Langley technicians decided they would get the wind tunnel up to speed, then raise the seat into the wind stream. This was an effort to protect the subjects from prolonged exposure to high winds, and it also mimicked the sudden blast associated with a high speed ejection.

The run of tests followed a standard procedure. Once technicians got the wind tunnel up to speed, the men outside the tunnel lifted the seat to put the subject right into the wind stream face first. On each test, subjects spent just two seconds in the full blast of the tunnel before the wind speeds started to drop.

The results published in November of 1948 showed the subjects' reactions clearly. Data from the force gauges indicated they tended to pull their heads away from the blast or else pushed forward against the stream. At wind speeds above Mach 0.4 – about 305 miles per hour – the wind overpowered their neck muscles and their heads were just blown straight back.

Tests never reached the planned windspeed of Mach 0.65. Technicians worried that anything above Mach 0.58 or 441 miles per hour, the upper limit of the tests, would cause the subjects serious injury.
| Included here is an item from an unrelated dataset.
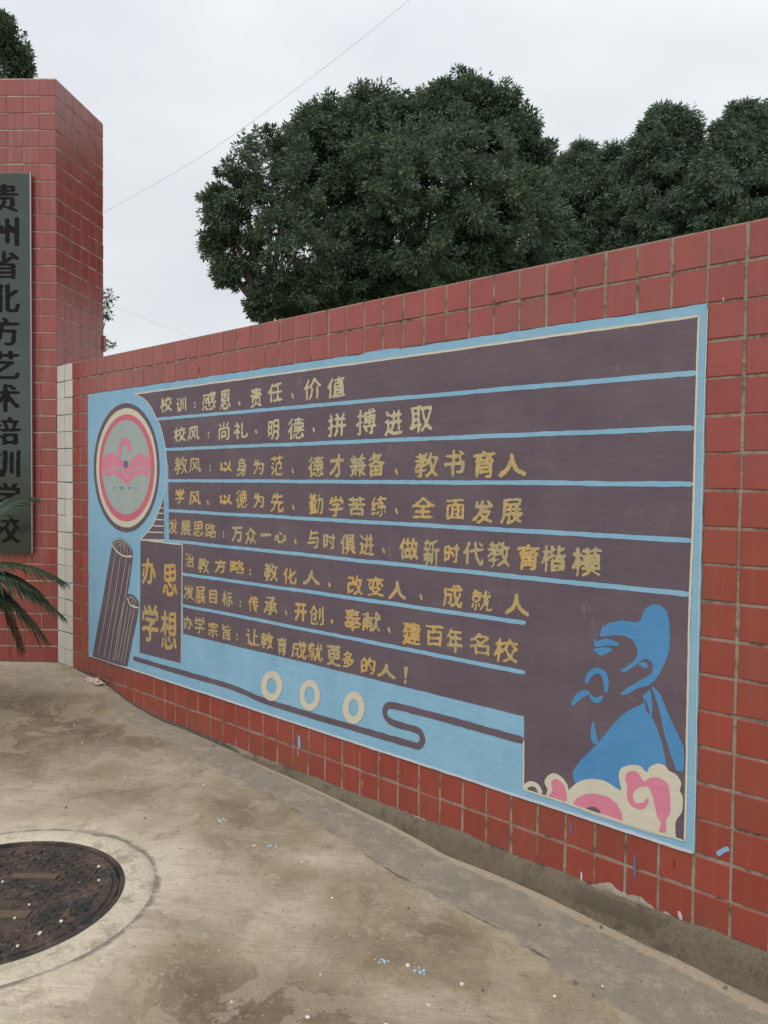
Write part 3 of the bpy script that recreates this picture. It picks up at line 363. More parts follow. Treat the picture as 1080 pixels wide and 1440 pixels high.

Data backed up this worry. The maximum force indicated on the strain gauges was about 95 pounds. That correlates to 35 pounds at 30,000 feet – a survivable ejection – but on the ground it was a lot of strain on the subjects.

Not long after the Navy ran these tests, pilots started flying with full face helmets and pressure suits as plane flew higher and faster. Escape capsules were used for safe ejection in some aircraft, while other used restraints to keep pilots firmly against their cockpit seats to minimize the forced on their necks and backs. Few pilots, after these two test subjects, were ever subjected to strong wind blasts to the face. As for Baumgartner, he can thank those two Navy test subjects for sparking the development of high-speed flight gear.